## What is asked
Beginning with the first line, set down every line through the one containing "m.add(vs, [(i *", exactly as it appears, but not the pictures.

-- Begin --

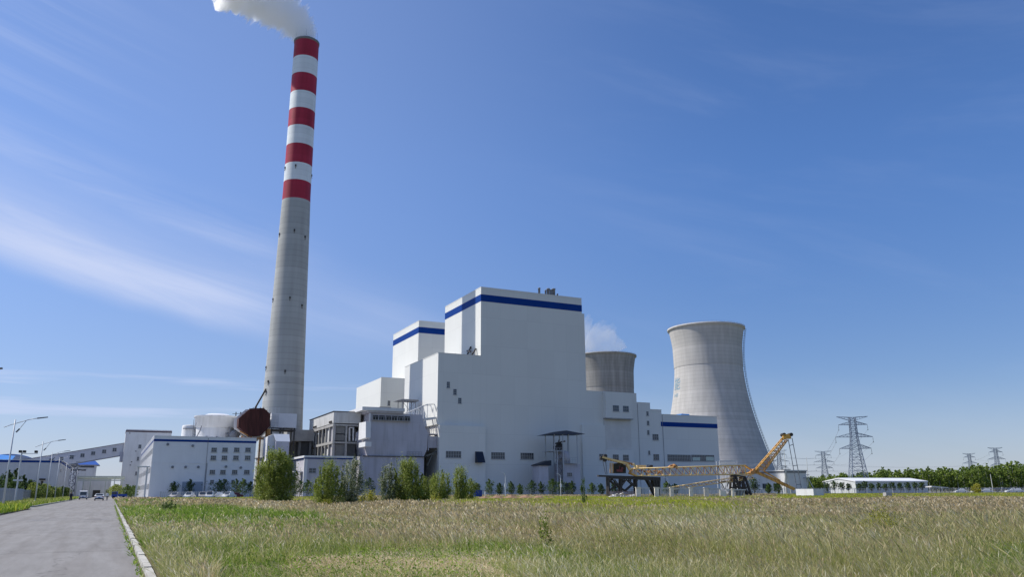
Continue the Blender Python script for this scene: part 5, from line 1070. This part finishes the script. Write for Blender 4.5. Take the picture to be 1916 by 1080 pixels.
# earth mound and scraps
g0 = GD(150, 960); vs = []; nx = 26
m = MB()
for i in range(nx):
    for j in range(6):
        u = i / (nx - 1); v = j / 5; hgt = math.sin(math.pi * u) ** .5 * math.sin(math.pi * v) * (.75 + .25 * math.sin(i * 1.7) + random.uniform(-.06, .06)); p = g0 + rv * ((u - .5) * 17) + fhv * (v - .5) * 5; vs.append((p.x, p.y, .05 + .95 * hgt))
m.add(vs, [(i * 6 + j, (i + 1) * 6 + j, (i + 1) * 6 + j + 1, i * 6 + j + 1) for i in range(nx - 1) for j in range(5)]); o = m.build('earth_mound', soilmat('red_earth', (.33, .2, .13), (.25, .16, .1), .8), origin=tuple(g0)); tag(o, 'low bank of bare reddish earth in front of the lamp post', 'earth mound')

# ------------------------------------------------------------------ smoke and steam
from mathutils import noise as mnoise
def volmat(name, dens, scale, lo, hi, aniso=.1, col=(1, 1, 1), emis=0):
    m = bpy.data.materials.new(name); m.use_nodes = True; t = m.node_tree; t.nodes.clear(); L = t.links.new; out = t.nodes.new('ShaderNodeOutputMaterial'); v = t.nodes.new('ShaderNodeVolumePrincipled'); v.inputs['Color'].default_value = (*col, 1); v.inputs['Anisotropy'].default_value = aniso
    g = t.nodes.new('ShaderNodeNewGeometry'); n = t.nodes.new('ShaderNodeTexNoise'); n.inputs['Scale'].default_value = scale; n.inputs['Detail'].default_value = 5; n.inputs['Roughness'].default_value = .6; L(g.outputs['Position'], n.inputs['Vector'])
    r = t.nodes.new('ShaderNodeMapRange'); r.interpolation_type = 'SMOOTHSTEP'; r.inputs[1].default_value = lo; r.inputs[2].default_value = hi; r.inputs[3].default_value = 0; r.inputs[4].default_value = dens; L(n.outputs[0], r.inputs[0]); L(r.outputs[0], v.inputs['Density']); L(v.outputs[0], out.inputs['Volume']); return m
def plume(name, pts, rad, mat, amp, seg=90, nr=64, label=None, squash=1.0):
    P = [Vector(p) for p in pts]; V = []; ts = np.linspace(0, len(P) - 1, seg)
    def cen(t):
        i = min(int(t), len(P) - 2); f = t - i; a = P[max(i - 1, 0)]; b = P[i]; c = P[i + 1]; d = P[min(i + 2, len(P) - 1)]
        return .5 * ((2 * b) + (c - a) * f + (2 * a - 5 * b + 4 * c - d) * f * f + (3 * b - a - 3 * c + d) * f ** 3)
    for k, t in enumerate(ts):
        c = cen(t); d = (cen(min(t + .05, len(P) - 1)) - cen(max(t - .05, 0))).normalized(); u = d.cross(up).normalized(); v = u.cross(d); r = float(np.interp(t, range(len(rad)), rad)); e = min(1, (len(P) - 1 - t) * 3 + .02)
        for j in range(nr):
            a = 2 * math.pi * j / nr; n = u * math.cos(a) + v * math.sin(a); q = c + n * r; g = min(1, t * 1.6)
            f = mnoise.noise(q / (r * .9)) * .5 + (.5 - abs(mnoise.noise(q / (r * .45)))) * .5 + (.5 - abs(mnoise.noise(q / (r * .2)))) * .22 + (.5 - abs(mnoise.noise(q / (r * .09)))) * .1
            V.append(c + n * r * (1 + amp * g * (f - .2)) * e)
    F = [((k + 1) * nr + j, (k + 1) * nr + (j + 1) % nr, k * nr + (j + 1) % nr, k * nr + j) for k in range(seg - 1) for j in range(nr)]; F += [tuple(range(nr)), tuple((seg - 1) * nr + j for j in range(nr))[::-1]]
    m = MB(); m.add(V, F, 0, True); o = m.build(name, mat, origin=tuple(P[0])); tag(o, label, 'smoke', kind='stuff'); return o
DS = 320.5
plume('smoke_plume', [PD(DS, 571, 80), PD(DS, 567, 61), PD(DS - 1, 548, 39), PD(DS - 3, 520, 14), PD(DS - 5, 488, -14), PD(DS - 7, 452, -46), PD(DS - 10, 390, -110)], [3.6, 4.8, 6.8, 8.8, 10.5, 11.5, 12], volmat('white_smoke', .5, .2, .2, .45, .4), 1.5, seg=130, nr=110, label='thick white smoke blowing left from the chimney mouth')
DT = 787
plume('steam_plume', [PD(DT, 1132, 672), PD(DT, 1122, 655), PD(DT + 5, 1098, 640), PD(DT + 10, 1062, 622), PD(DT + 20, 1015, 610)], [26, 25, 21, 24, 26], volmat('thin_steam', .045, .03, .38, .68, .6), .9, seg=60, label='thin white steam drifting left off the far cooling tower')

# ------------------------------------------------------------------ foliage
L_green = leafmat('bush_leaves', [(0, (.13, .17, .025)), (.45, (.23, .285, .05)), (.8, (.35, .4, .085)), (1, (.54, .57, .24))], trans=.45)
L_silver = leafmat('silver_leaves', [(0, (.08, .11, .04)), (.5, (.17, .21, .09)), (.75, (.32, .35, .21)), (1, (.62, .62, .5))], trans=.4)
L_dark = leafmat('dark_tree_leaves', [(0, (.028, .055, .02)), (.5, (.055, .095, .03)), (1, (.12, .18, .055))])
L_mid = leafmat('young_tree_leaves', [(0, (.05, .09, .02)), (.5, (.09, .15, .035)), (1, (.18, .25, .07))])
L_forest = leafmat('forest_leaves', [(0, (.06, .10, .018)), (.45, (.15, .22, .036)), (.8, (.24, .32, .055)), (1, (.33, .4, .1))], trans=.3)
L_yel = leafmat('yellow_shrub_leaves', [(0, (.16, .17, .02)), (.5, (.34, .34, .04)), (1, (.55, .5, .09))])
def unit(n):
    v = RNG.normal(size=(n, 3)); return v / np.linalg.norm(v, axis=1)[:, None]
def leafquads(Cn, size, asp=.55, upbias=0):
    n = len(Cn); u = unit(n); u[:, 2] += upbias; u /= np.linalg.norm(u, axis=1)[:, None]; w = np.cross(u, unit(n)); w /= np.linalg.norm(w, axis=1)[:, None] + 1e-9
    s = (size * RNG.uniform(.6, 1.35, n))[:, None] if np.isscalar(size) else (size * RNG.uniform(.7, 1.3, n))[:, None]
    V = np.stack([Cn - u * s, Cn + w * s * asp, Cn + u * s, Cn - w * s * asp], 1).reshape(-1, 3); F = np.arange(4 * n).reshape(n, 4); return V, F
def stems_bush(base, H, Wd, nst, nleaf, leaf, size, skirt=.06, lean=0.0):
    """upright many-stemmed shrub: wands fan from the root, side shoots full of leaves fill an egg-shaped body with ragged tops"""
    Cs = []; m = MB(); b = Vector(base)
    def env(t): return float(np.interp(t, [0, .12, .35, .6, .8, .93, 1.0], [.7, .92, 1.0, .86, .58, .32, .1]))
    for k in range(nst):
        a = k * 2.4 + random.uniform(-.4, .4); rr = math.sqrt((k + .5) / nst) * Wd / 2; hh = H * (1 - .45 * (rr / (Wd / 2)) ** 2.2) * random.uniform(.8, 1.06)
        if k == 0: hh = H
        tip = Vector((math.cos(a) * rr * .8 + lean * hh, math.sin(a) * rr * .8, hh)); mid = Vector((math.cos(a) * rr * .8, math.sin(a) * rr * .8, hh * .4)); pr = b
        for i in range(1, 9): t = i / 8; p = b + mid * (2 * t * (1 - t)) + tip * (t * t); m.bar(pr, p, .06 * H / 6 * (1.15 - t), n=5, w2=.06 * H / 6 * (1.05 - t)); pr = p
        nl = int(nleaf * .5 / nst); t = 1 - RNG.uniform(0, 1 - skirt, nl) ** 1.15; t2 = t[:, None]; c = np.array(b)[None] + np.array(mid)[None] * (2 * t2 * (1 - t2)) + np.array(tip)[None] * (t2 ** 2)
        ns = 18; sd = unit(ns); sd[:, 2] = np.abs(sd[:, 2]) * .9; ti = (t * ns * .999).astype(int); q = RNG.uniform(0, 1, nl)[:, None] ** .7; spread = Wd * .13 * (1.15 - t2) + .06
        Cs.append(c + sd[ti] * q * spread + unit(nl) * spread * .3)
    ncl = max(14, int(Wd * H * 3.0)); per = int(nleaf * .5 / ncl)
    for k in range(ncl):
        t = random.uniform(.03, .9); a = random.uniform(0, 6.283); r = Wd / 2 * env(t) * random.uniform(.35, 1.0) ** .6 * (.8 + .25 * math.sin(a * 3 + t * 5)); s = random.uniform(.13, .3) * min(1, Wd / 2.5)
        Cs.append(np.array([b.x + math.cos(a) * r, b.y + math.sin(a) * r, b.z + H * t])[None] + RNG.normal(size=(per, 3)) * np.array([s, s, s * 1.5])[None])
    V, F = leafquads(np.concatenate(Cs), size, .45, .4); V[:, 2] = np.maximum(V[:, 2], .05); return m, V, F
def bush(label, px, D, H, Wd, nst, nleaf, mat, size, group='large shrubs at the far side of the field', **k):
    g = GD(D, px, .05); t = thing('shrub', label, 'shrub', tuple(g), group); m, V, F = stems_bush(g, H, Wd, nst, nleaf, None, size, **k); m.build('stem', bark, t); npmesh('foliage', V, F, mat, t); return t
bush('widest and tallest bushy green shrub, left of the others', 516, 95, 6.5, 6.1, 24, 33000, L_green, .085)
bush('tall narrow wand of the leftmost group behind the widest shrub', 497, 97, 6.9, 1.3, 5, 3500, L_green, .085)
bush('green shrub left half of the pair before the concrete frame', 613, 76, 4.4, 3.3, 14, 14000, L_green, .07)
bush('grey silver leaved shrub right half of the pair before the concrete frame', 656, 78, 4.8, 3.2, 10, 11000, L_silver, .075)
bush('sparse silver leaved poplar before the filter building', 727, 92, 4.7, 2.5, 8, 6000, L_silver, .085)
bush('green pointed shrub before the right part of the filter building', 762, 93, 5.3, 4.5, 16, 21000, L_green, .08)
bush('round low part of green shrub right of the pointed shrub', 789, 95, 3.3, 2.8, 9, 7500, L_green, .08)
bush('pale green shrub left of the last two shrubs', 823, 112, 4.4, 4.1, 13, 14000, L_green, .085)
bush('pointed pale green shrub right of the pale pair', 860, 114, 4.9, 2.9, 9, 9500, L_green, .085)
bush('low pale shrub at the right end of the shrub row', 879, 116, 3.3, 2.5, 8, 4500, L_green, .085)
bush('low yellow orange shrub between the silver shrub and the poplar', 690, 82, 1.5, 2.6, 8, 3500, L_yel, .07, group='low yellow shrubs')
bush('bright yellow weed clump at the foot of the silver shrub', 617, 70, .9, 1.6, 8, 1800, L_yel, .06, group='low yellow shrubs')
bush('yellow clump left of the pale pair of shrubs', 800, 105, 1.0, 3.4, 9, 2600, L_yel, .07, group='low yellow shrubs')
bush('slim dark sapling standing alone right of the stair tower', 1091, 74, 2.7, .7, 4, 1500, L_mid, .055, group='single saplings in the field')
bush('dark green broadleaf bush low in the grass near the road', 321, 62, .95, 1.5, 9, 1500, L_mid, .06, group='single saplings in the field')
bush('broadleaf seedling in the tall grass at bottom centre', 1017, 20.5, 1.05, .36, 4, 420, L_green, .035, group='single saplings in the field')
bush('yellow green weed bush in the tall grass at right', 1640, 23, .95, 1.6, 12, 2600, L_yel, .022, group='single saplings in the field')
bush('greenish round bush among the cars at far right', 1825, 285, 3.4, 4.2, 9, 2500, L_yel, .16, group='low yellow shrubs')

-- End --

## Result of this task
Continue the Blender Python script for this scene: part 5, from line 1070. This part finishes the script. Write for Blender 4.5. Take the picture to be 1916 by 1080 pixels.
# earth mound and scraps
g0 = GD(150, 960); vs = []; nx = 26
m = MB()
for i in range(nx):
    for j in range(6):
        u = i / (nx - 1); v = j / 5; hgt = math.sin(math.pi * u) ** .5 * math.sin(math.pi * v) * (.75 + .25 * math.sin(i * 1.7) + random.uniform(-.06, .06)); p = g0 + rv * ((u - .5) * 17) + fhv * (v - .5) * 5; vs.append((p.x, p.y, .05 + .95 * hgt))
m.add(vs, [(i * 6 + j, (i + 1) * 6 + j, (i + 1) * 6 + j + 1, i * 6 + j + 1) for i in range(nx - 1) for j in range(5)]); o = m.build('earth_mound', soilmat('red_earth', (.33, .2, .13), (.25, .16, .1), .8), origin=tuple(g0)); tag(o, 'low bank of bare reddish earth in front of the lamp post', 'earth mound')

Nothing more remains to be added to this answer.